NEW YORK - "You get the best of both worlds," Miley Cyrus sings in the theme song of her hugely popular Disney Channel show, "Hannah Montana." It's a reference to her character's double life as a rock star and a normal schoolgirl.
Offscreen, though, this 15-year-old phenom is starting to learn how hard it really is to have the best of both worlds: as a G-rated Disney superstar and a real-life, growing teenager with an eye on a long career.
Cyrus, whose fresh, easy charm and down-home Southern appeal have catapulted her to an astonishing level of celebrity, especially in the past year, found herself having to apologize Sunday for some entirely un-Miley photos in Vanity Fair magazine.
At a moment when she otherwise would have been relishing a deal for her memoirs (reportedly seven figures), the cover of People magazine and a feature in Vanity Fair, she issued a statement saying how embarrassed she was. This came almost certainly at the behest of worried executives at the Walt Disney Co., for whom she will reap a reported $1 billion this year.

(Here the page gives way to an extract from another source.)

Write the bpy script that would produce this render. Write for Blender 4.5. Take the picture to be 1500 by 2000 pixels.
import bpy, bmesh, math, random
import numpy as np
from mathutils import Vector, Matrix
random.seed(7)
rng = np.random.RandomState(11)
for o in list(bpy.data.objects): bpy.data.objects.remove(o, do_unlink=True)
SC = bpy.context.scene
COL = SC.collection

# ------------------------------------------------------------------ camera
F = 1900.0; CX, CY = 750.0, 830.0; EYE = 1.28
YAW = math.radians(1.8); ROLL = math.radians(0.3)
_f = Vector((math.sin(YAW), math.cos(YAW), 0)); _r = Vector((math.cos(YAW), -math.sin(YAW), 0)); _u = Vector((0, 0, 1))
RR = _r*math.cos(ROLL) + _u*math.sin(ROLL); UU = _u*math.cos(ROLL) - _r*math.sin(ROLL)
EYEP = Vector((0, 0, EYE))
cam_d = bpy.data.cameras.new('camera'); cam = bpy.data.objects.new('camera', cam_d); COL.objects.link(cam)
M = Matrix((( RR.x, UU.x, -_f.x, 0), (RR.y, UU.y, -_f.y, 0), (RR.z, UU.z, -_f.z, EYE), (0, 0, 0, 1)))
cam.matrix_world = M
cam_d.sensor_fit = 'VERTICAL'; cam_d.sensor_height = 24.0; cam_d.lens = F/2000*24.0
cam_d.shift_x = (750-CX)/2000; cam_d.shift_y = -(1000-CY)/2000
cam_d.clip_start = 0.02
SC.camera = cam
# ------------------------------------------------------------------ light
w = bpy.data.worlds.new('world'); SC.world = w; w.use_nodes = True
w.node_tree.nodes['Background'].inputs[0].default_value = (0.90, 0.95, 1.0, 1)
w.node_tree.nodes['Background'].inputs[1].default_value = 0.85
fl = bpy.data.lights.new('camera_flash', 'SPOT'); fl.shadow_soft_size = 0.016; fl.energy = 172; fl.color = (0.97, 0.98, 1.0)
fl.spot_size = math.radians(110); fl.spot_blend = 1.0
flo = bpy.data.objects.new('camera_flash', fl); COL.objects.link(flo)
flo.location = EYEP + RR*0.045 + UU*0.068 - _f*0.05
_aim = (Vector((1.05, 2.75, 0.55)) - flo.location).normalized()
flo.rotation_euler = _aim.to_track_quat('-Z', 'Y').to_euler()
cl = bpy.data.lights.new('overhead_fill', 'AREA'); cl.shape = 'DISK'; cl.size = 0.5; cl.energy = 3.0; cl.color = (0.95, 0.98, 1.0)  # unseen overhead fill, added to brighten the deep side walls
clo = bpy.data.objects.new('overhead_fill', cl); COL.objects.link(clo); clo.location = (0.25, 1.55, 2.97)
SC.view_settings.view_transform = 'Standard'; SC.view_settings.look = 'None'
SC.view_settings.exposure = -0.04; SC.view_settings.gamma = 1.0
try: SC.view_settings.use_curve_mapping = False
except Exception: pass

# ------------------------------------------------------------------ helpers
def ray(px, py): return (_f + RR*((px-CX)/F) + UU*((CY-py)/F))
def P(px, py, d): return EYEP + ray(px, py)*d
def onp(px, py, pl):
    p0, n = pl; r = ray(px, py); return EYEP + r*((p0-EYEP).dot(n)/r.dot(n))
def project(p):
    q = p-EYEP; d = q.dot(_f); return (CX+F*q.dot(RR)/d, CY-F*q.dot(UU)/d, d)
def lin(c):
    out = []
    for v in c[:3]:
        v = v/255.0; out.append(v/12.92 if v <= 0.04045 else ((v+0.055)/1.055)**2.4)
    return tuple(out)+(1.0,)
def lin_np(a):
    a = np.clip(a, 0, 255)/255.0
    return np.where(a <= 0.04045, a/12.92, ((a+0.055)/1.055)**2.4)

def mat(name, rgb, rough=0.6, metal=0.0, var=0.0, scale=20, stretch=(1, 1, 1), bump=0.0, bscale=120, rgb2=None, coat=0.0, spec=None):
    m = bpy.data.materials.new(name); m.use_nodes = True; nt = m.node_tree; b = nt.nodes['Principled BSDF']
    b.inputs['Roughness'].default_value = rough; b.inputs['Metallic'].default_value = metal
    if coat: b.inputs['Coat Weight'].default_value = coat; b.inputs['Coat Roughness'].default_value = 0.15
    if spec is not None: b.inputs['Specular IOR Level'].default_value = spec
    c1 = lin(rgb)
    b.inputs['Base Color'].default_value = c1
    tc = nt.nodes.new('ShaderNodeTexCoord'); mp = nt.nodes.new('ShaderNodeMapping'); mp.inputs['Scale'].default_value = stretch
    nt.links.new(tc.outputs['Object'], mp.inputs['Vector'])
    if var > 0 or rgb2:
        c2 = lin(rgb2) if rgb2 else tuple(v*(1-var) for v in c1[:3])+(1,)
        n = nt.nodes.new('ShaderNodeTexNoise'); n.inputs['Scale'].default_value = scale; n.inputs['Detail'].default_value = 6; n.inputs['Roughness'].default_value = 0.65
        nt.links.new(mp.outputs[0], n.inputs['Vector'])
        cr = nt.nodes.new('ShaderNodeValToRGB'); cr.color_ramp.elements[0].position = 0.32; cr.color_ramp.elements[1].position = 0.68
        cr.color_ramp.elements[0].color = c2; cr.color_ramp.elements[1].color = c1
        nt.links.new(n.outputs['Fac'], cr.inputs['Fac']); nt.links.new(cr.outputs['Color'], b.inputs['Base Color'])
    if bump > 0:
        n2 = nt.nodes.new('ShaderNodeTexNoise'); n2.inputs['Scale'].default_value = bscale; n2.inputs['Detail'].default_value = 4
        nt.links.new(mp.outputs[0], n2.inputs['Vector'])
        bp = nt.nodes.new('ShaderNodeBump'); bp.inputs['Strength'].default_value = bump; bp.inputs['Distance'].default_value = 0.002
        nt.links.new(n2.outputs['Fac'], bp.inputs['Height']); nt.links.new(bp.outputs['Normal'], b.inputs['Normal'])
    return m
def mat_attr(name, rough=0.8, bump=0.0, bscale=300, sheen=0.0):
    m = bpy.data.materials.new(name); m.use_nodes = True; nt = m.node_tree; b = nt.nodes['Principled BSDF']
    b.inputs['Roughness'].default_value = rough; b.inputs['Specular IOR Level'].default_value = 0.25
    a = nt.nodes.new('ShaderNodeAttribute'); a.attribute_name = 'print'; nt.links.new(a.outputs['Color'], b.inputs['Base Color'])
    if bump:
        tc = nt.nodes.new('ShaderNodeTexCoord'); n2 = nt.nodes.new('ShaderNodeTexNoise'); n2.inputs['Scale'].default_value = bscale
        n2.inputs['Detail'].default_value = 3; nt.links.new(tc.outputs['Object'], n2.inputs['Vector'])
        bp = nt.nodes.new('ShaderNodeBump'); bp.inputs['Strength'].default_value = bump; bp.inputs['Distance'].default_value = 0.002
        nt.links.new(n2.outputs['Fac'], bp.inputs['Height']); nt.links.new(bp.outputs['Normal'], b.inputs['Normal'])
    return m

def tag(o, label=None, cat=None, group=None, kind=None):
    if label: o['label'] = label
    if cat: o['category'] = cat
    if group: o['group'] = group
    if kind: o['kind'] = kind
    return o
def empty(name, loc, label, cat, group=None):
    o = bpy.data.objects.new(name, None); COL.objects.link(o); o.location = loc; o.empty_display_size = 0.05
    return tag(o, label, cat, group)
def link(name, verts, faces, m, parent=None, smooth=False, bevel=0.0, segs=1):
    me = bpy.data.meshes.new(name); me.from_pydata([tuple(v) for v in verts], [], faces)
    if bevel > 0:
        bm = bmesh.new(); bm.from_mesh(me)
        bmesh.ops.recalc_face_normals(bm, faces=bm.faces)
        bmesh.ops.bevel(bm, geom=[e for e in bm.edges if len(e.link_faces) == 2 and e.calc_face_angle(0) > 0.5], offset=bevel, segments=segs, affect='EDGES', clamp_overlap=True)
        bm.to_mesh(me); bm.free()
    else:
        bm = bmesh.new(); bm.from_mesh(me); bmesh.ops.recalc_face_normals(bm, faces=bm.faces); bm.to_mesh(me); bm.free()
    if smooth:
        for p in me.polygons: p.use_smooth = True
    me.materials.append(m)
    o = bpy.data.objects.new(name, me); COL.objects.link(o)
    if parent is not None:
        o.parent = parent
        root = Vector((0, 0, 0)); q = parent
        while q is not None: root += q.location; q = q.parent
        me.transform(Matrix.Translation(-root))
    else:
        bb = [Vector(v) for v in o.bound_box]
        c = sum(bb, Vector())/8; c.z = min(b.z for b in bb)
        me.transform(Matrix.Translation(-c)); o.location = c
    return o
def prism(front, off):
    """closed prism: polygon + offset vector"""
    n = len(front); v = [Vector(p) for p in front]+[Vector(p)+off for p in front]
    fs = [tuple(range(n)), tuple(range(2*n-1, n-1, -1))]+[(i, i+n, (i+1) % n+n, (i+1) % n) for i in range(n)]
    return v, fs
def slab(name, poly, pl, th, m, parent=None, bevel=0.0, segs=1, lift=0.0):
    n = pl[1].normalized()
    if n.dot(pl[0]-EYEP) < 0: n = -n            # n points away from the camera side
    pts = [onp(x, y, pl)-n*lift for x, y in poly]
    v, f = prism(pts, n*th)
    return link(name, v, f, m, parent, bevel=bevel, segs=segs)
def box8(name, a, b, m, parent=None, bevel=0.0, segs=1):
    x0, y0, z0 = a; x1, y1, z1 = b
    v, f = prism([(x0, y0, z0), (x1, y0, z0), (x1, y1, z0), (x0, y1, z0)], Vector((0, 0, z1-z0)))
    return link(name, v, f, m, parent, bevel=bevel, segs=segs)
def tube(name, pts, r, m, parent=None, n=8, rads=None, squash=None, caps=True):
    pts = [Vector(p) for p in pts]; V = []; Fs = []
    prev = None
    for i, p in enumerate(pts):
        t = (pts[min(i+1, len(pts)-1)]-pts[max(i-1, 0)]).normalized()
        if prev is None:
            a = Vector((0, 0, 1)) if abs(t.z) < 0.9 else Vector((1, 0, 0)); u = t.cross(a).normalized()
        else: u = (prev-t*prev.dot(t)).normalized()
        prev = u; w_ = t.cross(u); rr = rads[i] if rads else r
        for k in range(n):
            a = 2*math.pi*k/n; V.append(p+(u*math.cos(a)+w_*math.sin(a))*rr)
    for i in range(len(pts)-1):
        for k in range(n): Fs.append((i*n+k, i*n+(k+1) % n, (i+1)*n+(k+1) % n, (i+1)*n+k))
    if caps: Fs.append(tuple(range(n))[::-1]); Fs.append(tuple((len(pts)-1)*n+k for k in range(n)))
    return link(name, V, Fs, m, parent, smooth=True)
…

For the record, only Cyrus' back and shoulders are bare in the most controversial shot by Annie Leibovitz, the renowned celebrity photographer. Cyrus herself told the magazine in an accompanying article that she found the photo, in which she gathers a sheet around her, "really artsy. It wasn't in a skanky way. And you can't say no to Annie."
But Cyrus is 15, with a fan base that begins in preschool. And it's what the photo suggests rather than shows -- the idea that she might be nude, perhaps even in bed -- that bothered some parents who poured their feelings out in blogs over the weekend. She wasn't nude during the shoot, nor in bed, but she does have a subtle come-hither expression.
Leibovitz said Monday that she and Cyrus had discussed the photos beforehand, and Vanity Fair said "Miley's parents and/or minders were on the set all day ... everyone thought it was a beautiful and natural portrait." As for Disney, it accused editors of creating a situation "to deliberately manipulate a 15-year-old." Disney declined to make anyone connected with "Hannah Montana" available to speak for this article.